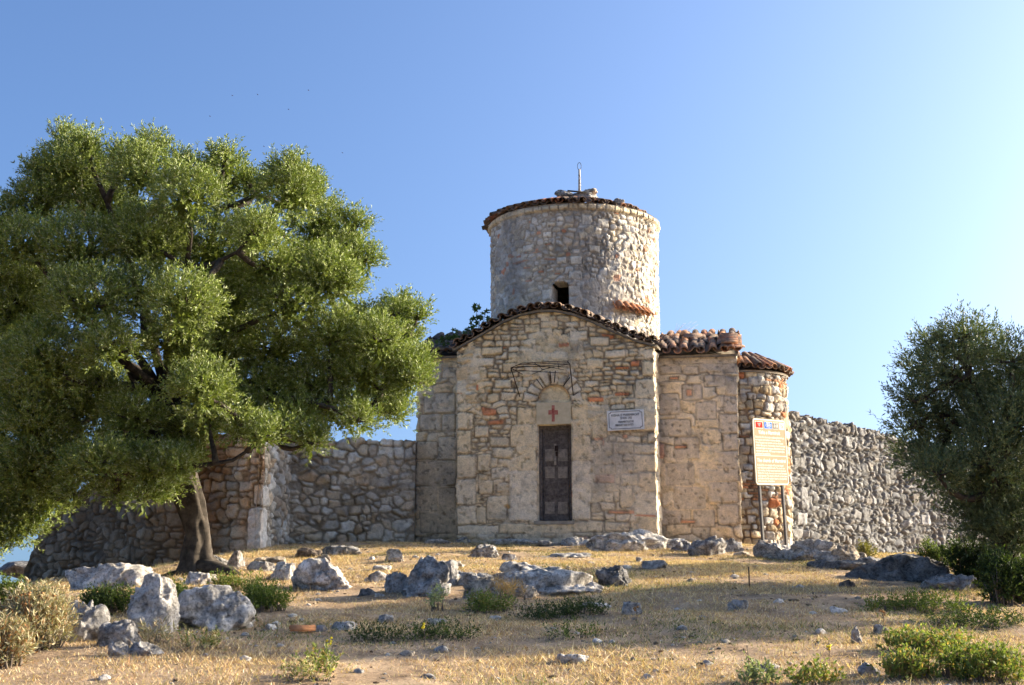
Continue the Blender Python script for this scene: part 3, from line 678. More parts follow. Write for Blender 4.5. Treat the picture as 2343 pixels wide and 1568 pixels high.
# short tiled offset on the right flank of the drum
def tf(a, s): 
    t = math.atan2(-math.cos(a), math.sin(a)); rr_ = TRAD + .13 - s * .5; return np.append(tc + rr_ * np.array([math.cos(t), math.sin(t)]), dz(722, 1440) + .1 - .12 * (a - .4) + s * .55)
mb = MB()
for k in range(6):
    a = .42 + k * .085
    for cv in (-1, 1):
        aa_ = a + (.042 if cv > 0 else 0); P = tf(aa_, -.02); Q = tf(aa_, .25); tile(mb, P, Q - P, (math.sin(a), -math.cos(a), 1.2), .2, .075, .06, cv, c=np.array((.62, .27, .12)) * rt.uniform(.7, 1.1))
mb.build('drum_ledge_tiles', TILE, church)

# ------------------------------------------------------------------ rocks
ICO = {}
def ico(n):
    if n not in ICO:
        bm = bmesh.new(); bmesh.ops.create_icosphere(bm, subdivisions=n, radius=1)
        V = np.array([v.co[:] for v in bm.verts]); F = np.array([[v.index for v in f.verts] for f in bm.faces]); bm.free(); ICO[n] = (V, F)
    return ICO[n]
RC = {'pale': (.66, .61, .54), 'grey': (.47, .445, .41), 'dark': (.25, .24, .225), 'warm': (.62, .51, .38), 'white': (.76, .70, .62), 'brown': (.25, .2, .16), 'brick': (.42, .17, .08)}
def rock_mesh(seed, sx, sy, sz, sub=5, sharp=.5, colr='pale', lean=0.):
    r = np.random.default_rng(seed); V, F = ico(sub); V = V.copy()
    V = V / ((np.abs(V) ** 3.2).sum(1) ** (1 / 3.2))[:, None] * .93
    V = V * (1 + .26 * fbm(V + seed * 7.1, 3, .9))[:, None]
    for k in range(int(14 * sharp) + 3):
        n = r.normal(size=3); n /= np.linalg.norm(n); c = r.uniform(.5, .85); d = V @ n; m = d > c; V[m] -= np.outer((d[m] - c) * .9, n)
    Q = V * np.array([sx, sy, sz])
    big = max(sx, sz)
    rg = np.abs(fbm(Q + seed, 4, 1.6 / max(.12, big))); 
    Q = Q * (1 - .20 * (1 - sstep(0, .22, rg)) * .8)[:, None]
    nr = V / np.linalg.norm(V, axis=1)[:, None]
    am = min(.045, big * .12)
    Q = Q + nr * (am * fbm(Q + seed * 3.3, 4, 4.5 / max(.25, min(big, .7))) + .012 * min(1, big * 3) * fbm(Q + 9, 3, 22))[:, None]
    Q[:, :2] *= (1 + .12 * np.clip(-Q[:, 2:3] / sz + .1, 0, 1)); Q[:, 0] += lean * (Q[:, 2] + sz)
    C = np.array(RC[colr])[None] * (1 + .22 * fbm(Q + 3, 3, 5))[:, None]
    pit = sstep(.18, .0, np.abs(fbm(Q + seed + 20, 4, 6)))[:, None] * .35
    C = C * (1 - pit)
    return Q, F, np.clip(C, .02, .85)
rseed = [100]
def rock(px, py, w, h, c='pale', label=None, dr=.7, sharp=.5, name='boulder', group=None, sub=None, lean=0., cat='rock', sink=.25, Yd=None):
    P = hit(px, py) if Yd is None else at(px, py, Yd); d = P[1]; sx = w / 2 / FPX * d * 1.0; hh = h / FPX * d; sy = max(sx * dr, hh * .35)
    rseed[0] += 1
    cx, cy = P[0] * (1 + sy * .6 / d), P[1] + sy * .6; zg = min(float(gz(cx, cy)), P[2] + .25) if Yd is None else P[2]
    ztop = P[2] + hh; zc_ = P[2] + hh * .27 if Yd is None else (zg * .3 + P[2] * .7 - hh * sink + ztop) / 2; sz = max(ztop - zc_, .02)
    Q, F, C = rock_mesh(rseed[0], sx * 1.18, sy, sz * 1.15, sub or (5 if w > 45 else 4), sharp, c, lean)
    org = np.array([cx, cy, zc_])
    o = mk(name, Q + org, F, ROCK, None, C, True, org)
    return tag(o, label, cat, group)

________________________

__Given problem__
Pick each line holding the word "pale" out of the data and copy it.

__Result for this exercise__
RC = {'pale': (.66, .61, .54), 'grey': (.47, .445, .41), 'dark': (.25, .24, .225), 'warm': (.62, .51, .38), 'white': (.76, .70, .62), 'brown': (.25, .2, .16), 'brick': (.42, .17, .08)}
def rock_mesh(seed, sx, sy, sz, sub=5, sharp=.5, colr='pale', lean=0.):
def rock(px, py, w, h, c='pale', label=None, dr=.7, sharp=.5, name='boulder', group=None, sub=None, lean=0., cat='rock', sink=.25, Yd=None):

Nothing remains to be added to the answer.